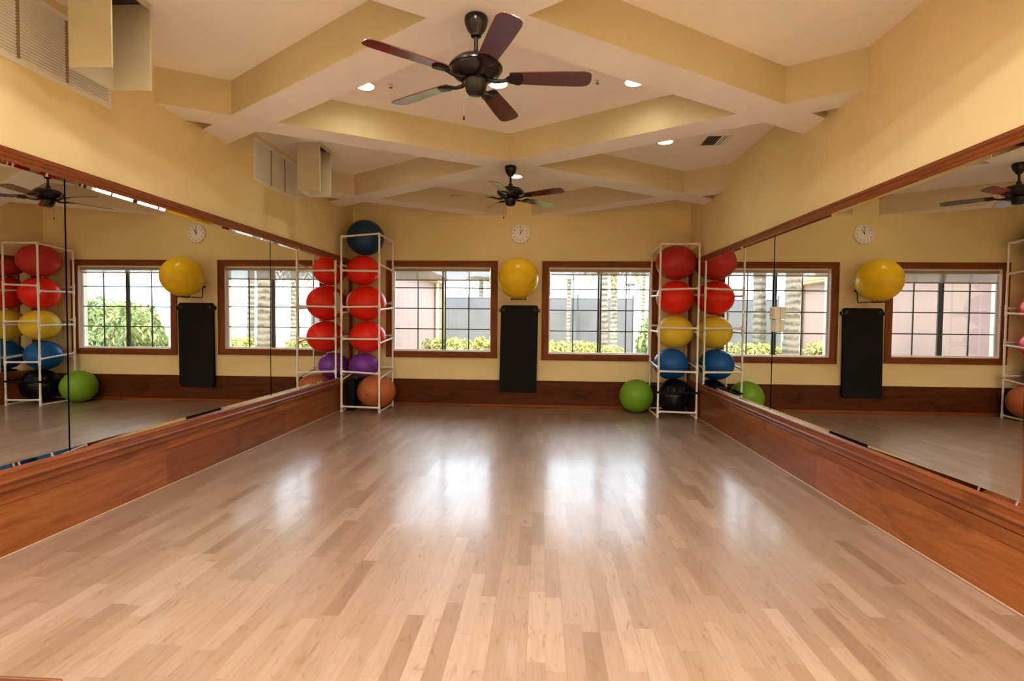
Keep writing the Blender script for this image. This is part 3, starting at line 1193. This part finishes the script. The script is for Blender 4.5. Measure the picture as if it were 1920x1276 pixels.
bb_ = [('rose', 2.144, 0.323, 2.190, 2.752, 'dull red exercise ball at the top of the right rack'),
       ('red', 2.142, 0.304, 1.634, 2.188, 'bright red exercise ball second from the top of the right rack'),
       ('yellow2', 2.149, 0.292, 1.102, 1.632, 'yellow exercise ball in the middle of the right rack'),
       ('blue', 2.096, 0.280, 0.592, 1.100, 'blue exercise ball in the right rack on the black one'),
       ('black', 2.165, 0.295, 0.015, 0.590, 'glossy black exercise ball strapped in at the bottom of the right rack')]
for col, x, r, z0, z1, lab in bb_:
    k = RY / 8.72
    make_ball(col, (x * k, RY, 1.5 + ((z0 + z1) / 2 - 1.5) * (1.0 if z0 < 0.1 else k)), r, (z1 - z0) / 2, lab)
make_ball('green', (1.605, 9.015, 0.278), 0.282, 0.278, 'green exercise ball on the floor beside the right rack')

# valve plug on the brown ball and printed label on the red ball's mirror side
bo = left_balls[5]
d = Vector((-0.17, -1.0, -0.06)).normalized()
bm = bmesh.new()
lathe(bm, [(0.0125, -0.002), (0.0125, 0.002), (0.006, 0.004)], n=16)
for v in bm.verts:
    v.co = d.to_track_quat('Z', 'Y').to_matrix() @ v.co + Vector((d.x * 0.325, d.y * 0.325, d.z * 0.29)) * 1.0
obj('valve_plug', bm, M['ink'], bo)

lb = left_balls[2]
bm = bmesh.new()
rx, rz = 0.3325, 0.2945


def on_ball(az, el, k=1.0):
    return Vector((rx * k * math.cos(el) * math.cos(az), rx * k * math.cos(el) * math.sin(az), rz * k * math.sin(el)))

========

What to work on
Leave out the pictures. Transcribe only the lines above, from the first through the one that contains "rx, rz = 0.3325, 0.2945".

Exercise response
Keep writing the Blender script for this image. This is part 3, starting at line 1193. This part finishes the script. The script is for Blender 4.5. Measure the picture as if it were 1920x1276 pixels.
bb_ = [('rose', 2.144, 0.323, 2.190, 2.752, 'dull red exercise ball at the top of the right rack'),
       ('red', 2.142, 0.304, 1.634, 2.188, 'bright red exercise ball second from the top of the right rack'),
       ('yellow2', 2.149, 0.292, 1.102, 1.632, 'yellow exercise ball in the middle of the right rack'),
       ('blue', 2.096, 0.280, 0.592, 1.100, 'blue exercise ball in the right rack on the black one'),
       ('black', 2.165, 0.295, 0.015, 0.590, 'glossy black exercise ball strapped in at the bottom of the right rack')]
for col, x, r, z0, z1, lab in bb_:
    k = RY / 8.72
    make_ball(col, (x * k, RY, 1.5 + ((z0 + z1) / 2 - 1.5) * (1.0 if z0 < 0.1 else k)), r, (z1 - z0) / 2, lab)
make_ball('green', (1.605, 9.015, 0.278), 0.282, 0.278, 'green exercise ball on the floor beside the right rack')

# valve plug on the brown ball and printed label on the red ball's mirror side
bo = left_balls[5]
d = Vector((-0.17, -1.0, -0.06)).normalized()
bm = bmesh.new()
lathe(bm, [(0.0125, -0.002), (0.0125, 0.002), (0.006, 0.004)], n=16)
for v in bm.verts:
    v.co = d.to_track_quat('Z', 'Y').to_matrix() @ v.co + Vector((d.x * 0.325, d.y * 0.325, d.z * 0.29)) * 1.0
obj('valve_plug', bm, M['ink'], bo)

lb = left_balls[2]
bm = bmesh.new()
rx, rz = 0.3325, 0.2945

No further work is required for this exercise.